=== Information provided ===

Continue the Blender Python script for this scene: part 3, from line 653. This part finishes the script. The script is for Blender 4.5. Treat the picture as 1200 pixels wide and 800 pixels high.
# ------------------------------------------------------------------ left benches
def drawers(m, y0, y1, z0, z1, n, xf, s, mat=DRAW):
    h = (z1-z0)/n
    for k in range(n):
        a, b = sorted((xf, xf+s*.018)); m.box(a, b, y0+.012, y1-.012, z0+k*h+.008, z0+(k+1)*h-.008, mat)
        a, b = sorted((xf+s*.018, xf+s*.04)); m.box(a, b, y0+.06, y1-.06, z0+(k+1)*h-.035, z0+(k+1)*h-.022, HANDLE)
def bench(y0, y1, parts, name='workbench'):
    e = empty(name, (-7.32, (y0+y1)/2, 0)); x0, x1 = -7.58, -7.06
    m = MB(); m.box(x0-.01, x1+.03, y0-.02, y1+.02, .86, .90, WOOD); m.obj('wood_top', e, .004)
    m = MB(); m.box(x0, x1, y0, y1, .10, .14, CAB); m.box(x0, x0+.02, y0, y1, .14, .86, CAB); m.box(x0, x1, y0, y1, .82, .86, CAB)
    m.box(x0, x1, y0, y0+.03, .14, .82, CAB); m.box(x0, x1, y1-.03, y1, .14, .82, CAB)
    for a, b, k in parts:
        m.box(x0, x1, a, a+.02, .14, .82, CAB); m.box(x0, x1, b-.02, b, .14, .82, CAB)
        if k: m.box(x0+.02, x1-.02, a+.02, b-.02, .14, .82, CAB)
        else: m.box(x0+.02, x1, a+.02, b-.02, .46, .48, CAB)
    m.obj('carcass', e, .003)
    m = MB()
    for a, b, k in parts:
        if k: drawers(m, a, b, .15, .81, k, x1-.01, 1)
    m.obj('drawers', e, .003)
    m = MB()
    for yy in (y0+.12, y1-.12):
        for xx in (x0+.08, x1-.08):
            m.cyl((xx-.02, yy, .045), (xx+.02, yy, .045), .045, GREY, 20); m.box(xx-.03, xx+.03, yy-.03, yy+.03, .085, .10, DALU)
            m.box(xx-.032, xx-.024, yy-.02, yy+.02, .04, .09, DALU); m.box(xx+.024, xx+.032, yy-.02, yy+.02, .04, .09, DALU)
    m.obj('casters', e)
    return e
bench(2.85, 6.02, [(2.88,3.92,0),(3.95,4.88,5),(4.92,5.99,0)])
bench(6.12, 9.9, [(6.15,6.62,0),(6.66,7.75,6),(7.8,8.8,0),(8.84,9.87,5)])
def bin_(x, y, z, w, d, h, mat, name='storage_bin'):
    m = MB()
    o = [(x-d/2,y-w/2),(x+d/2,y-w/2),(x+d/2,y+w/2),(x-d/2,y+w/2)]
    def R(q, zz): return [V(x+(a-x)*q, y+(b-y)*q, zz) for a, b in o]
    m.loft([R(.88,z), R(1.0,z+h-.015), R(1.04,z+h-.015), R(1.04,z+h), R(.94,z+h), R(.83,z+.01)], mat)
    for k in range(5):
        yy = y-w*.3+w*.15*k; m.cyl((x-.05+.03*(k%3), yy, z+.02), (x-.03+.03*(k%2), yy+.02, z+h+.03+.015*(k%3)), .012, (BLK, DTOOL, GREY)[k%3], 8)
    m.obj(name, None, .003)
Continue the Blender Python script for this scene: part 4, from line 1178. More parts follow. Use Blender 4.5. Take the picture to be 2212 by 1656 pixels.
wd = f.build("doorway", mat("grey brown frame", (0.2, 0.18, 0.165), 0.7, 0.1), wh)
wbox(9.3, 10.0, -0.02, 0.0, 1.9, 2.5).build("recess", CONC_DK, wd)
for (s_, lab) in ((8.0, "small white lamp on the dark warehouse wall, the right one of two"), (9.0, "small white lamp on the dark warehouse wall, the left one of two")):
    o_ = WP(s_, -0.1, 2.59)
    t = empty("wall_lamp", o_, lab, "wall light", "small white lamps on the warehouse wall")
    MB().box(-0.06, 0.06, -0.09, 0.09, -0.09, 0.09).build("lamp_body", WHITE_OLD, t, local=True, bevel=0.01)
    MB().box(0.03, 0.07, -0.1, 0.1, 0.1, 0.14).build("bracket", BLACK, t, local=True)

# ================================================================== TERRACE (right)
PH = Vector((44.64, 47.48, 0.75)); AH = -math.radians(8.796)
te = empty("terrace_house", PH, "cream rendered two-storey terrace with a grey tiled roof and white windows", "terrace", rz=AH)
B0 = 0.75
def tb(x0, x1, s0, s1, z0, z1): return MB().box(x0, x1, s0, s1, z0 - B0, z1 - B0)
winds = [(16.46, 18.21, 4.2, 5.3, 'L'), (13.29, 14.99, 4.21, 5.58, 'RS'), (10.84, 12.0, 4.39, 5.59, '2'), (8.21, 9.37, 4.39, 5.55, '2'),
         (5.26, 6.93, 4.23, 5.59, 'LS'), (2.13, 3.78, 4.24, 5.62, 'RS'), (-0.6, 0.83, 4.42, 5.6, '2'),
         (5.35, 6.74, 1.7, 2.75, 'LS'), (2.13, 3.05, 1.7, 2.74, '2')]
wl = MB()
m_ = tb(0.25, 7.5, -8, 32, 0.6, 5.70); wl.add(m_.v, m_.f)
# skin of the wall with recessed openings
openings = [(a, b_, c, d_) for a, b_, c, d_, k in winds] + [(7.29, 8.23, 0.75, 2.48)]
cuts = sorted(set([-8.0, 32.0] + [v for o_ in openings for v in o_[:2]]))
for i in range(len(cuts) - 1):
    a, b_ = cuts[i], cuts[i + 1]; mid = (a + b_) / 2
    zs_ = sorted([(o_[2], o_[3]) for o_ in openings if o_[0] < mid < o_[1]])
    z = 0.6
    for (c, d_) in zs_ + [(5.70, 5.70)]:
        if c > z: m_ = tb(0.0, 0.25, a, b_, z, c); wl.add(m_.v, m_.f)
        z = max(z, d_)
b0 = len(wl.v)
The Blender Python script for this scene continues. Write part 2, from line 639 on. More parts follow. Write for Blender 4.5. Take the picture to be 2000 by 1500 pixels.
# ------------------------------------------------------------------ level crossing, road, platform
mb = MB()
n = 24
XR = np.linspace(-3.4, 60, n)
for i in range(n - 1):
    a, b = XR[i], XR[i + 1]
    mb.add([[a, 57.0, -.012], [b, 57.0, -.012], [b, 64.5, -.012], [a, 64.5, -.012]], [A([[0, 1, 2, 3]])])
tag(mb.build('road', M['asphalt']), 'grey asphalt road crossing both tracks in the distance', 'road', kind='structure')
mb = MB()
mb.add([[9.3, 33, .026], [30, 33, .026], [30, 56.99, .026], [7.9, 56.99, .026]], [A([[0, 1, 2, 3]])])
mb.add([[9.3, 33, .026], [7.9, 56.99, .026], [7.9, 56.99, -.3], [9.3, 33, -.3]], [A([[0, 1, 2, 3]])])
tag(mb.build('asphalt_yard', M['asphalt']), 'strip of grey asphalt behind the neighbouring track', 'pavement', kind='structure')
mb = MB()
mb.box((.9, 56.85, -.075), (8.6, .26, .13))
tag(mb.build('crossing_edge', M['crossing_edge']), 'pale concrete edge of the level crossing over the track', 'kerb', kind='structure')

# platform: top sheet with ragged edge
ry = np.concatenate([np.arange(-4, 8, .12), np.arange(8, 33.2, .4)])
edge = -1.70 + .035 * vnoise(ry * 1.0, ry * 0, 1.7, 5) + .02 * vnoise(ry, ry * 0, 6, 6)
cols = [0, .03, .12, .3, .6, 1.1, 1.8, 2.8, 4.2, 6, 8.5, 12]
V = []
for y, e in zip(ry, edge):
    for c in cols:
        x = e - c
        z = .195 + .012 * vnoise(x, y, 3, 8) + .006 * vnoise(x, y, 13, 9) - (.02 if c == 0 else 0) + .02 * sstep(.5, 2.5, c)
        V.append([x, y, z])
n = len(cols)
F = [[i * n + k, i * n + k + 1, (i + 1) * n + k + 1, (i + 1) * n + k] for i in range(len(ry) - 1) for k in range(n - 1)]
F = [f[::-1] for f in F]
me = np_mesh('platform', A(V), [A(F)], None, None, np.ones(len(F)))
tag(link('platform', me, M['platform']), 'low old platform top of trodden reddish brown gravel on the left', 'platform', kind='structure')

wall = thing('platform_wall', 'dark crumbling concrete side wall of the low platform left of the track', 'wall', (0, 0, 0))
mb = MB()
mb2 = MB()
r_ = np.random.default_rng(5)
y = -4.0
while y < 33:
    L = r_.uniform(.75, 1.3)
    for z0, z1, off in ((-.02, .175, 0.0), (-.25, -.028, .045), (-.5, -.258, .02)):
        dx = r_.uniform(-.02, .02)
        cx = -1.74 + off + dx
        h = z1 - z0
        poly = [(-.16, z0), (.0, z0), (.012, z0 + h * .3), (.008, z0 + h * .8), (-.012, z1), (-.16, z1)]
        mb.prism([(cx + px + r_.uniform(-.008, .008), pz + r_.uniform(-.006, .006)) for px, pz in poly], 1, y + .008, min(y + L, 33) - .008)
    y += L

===

Output exactly those lines that lie from the line with "Continue the Blender Python script for this scene: part 4, from" through the line with "BLACK, t, local=True)", with both of those lines included.

Continue the Blender Python script for this scene: part 4, from line 1178. More parts follow. Use Blender 4.5. Take the picture to be 2212 by 1656 pixels.
wd = f.build("doorway", mat("grey brown frame", (0.2, 0.18, 0.165), 0.7, 0.1), wh)
wbox(9.3, 10.0, -0.02, 0.0, 1.9, 2.5).build("recess", CONC_DK, wd)
for (s_, lab) in ((8.0, "small white lamp on the dark warehouse wall, the right one of two"), (9.0, "small white lamp on the dark warehouse wall, the left one of two")):
    o_ = WP(s_, -0.1, 2.59)
    t = empty("wall_lamp", o_, lab, "wall light", "small white lamps on the warehouse wall")
    MB().box(-0.06, 0.06, -0.09, 0.09, -0.09, 0.09).build("lamp_body", WHITE_OLD, t, local=True, bevel=0.01)
    MB().box(0.03, 0.07, -0.1, 0.1, 0.1, 0.14).build("bracket", BLACK, t, local=True)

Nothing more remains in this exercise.